Mike's Minute: The climate advice is bordering on nutty

Author
Mike Hosking,
Publish Date
Wed, 10 Apr 2024, 9:32AM

I listened to Rod Carr yesterday, post the release of his Climate Commission's advice to the Government 2036-2040. 

He is unfailingly polite. When it was put to him that the Government, who have launched their own inquiry into methane might be cutting across his work, he was having none of it, despite the fact that is exactly what the Government are doing. 

Every time I have asked him whether he gets sick of Governments ignoring or amending what he advises, his answer is always the same. He says they are set up to give the best knowledge currently available and it's up to the Government of the day to do what they will with it. 

It’s a weird old business, mainly because I couldn’t do a job where I knew what I was saying was going to get messed about with for political reasons or ignored. 

Anyway, he made two critical points. The first is that if we miss our target, which we may well do, we can get there by buying our way out of it. Like the carbon credit market for business, we will simply purchase credits from someone else who has done better than us. 

That's a big unknown as we speak because we don’t know if we won't make it. We most likely won't, but how far short will we be and what it will cost to buy credits to solve the problem, and from who? But it will be billions. 

The second and bigger point is there is no one to pay the penalty to. In other words, we signed an agreement but there is no head office and no one to write the cheque to. 

All that happens is we are in breach of an international agreement. If a lot of other people are in breach, and my bet is they will be, then no one will care. 

If we stand alone globally as the only country that didn’t make it, then we are a pariah of sorts. 

Rod made the point that we like international agreements because they are what makes the world go round, we sign a lot of them, and it allows us to do things like trade. 

But it brings us back to a cold, hard reality. We can almost certainly state many countries won't make it; therefore, we won't save the world. 

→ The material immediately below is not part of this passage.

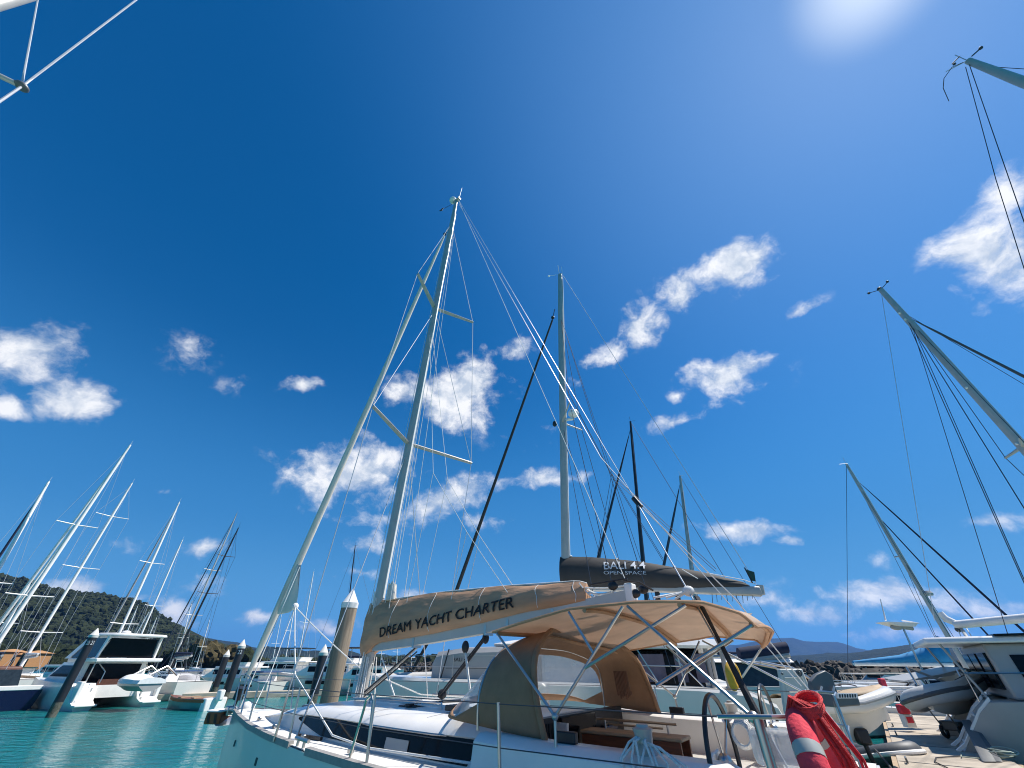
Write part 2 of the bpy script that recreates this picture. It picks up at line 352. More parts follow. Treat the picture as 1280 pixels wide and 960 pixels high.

Should that be a reason for us not to try. I'd say no. I'd say let's do what we can. 

But that’s your next reality. The Commission advice is bordering now on nutty. No petrol cars to be imported is now a real policy. 

A renewable energy base that we don’t stand a hope in hell of achieving, given we can't build a thing in this country to budget or time and no one wants a wind farm in their backyard? That's not a real policy. 

The advantage of this is as we draw closer to 2050 the advice will get weirder, and the outcomes will become clearer. In other words, they will be increasingly obvious as to how undoable they all are. 

Then what? That’s your next big question 

And how alarmist do the ideologues become before their heads explode.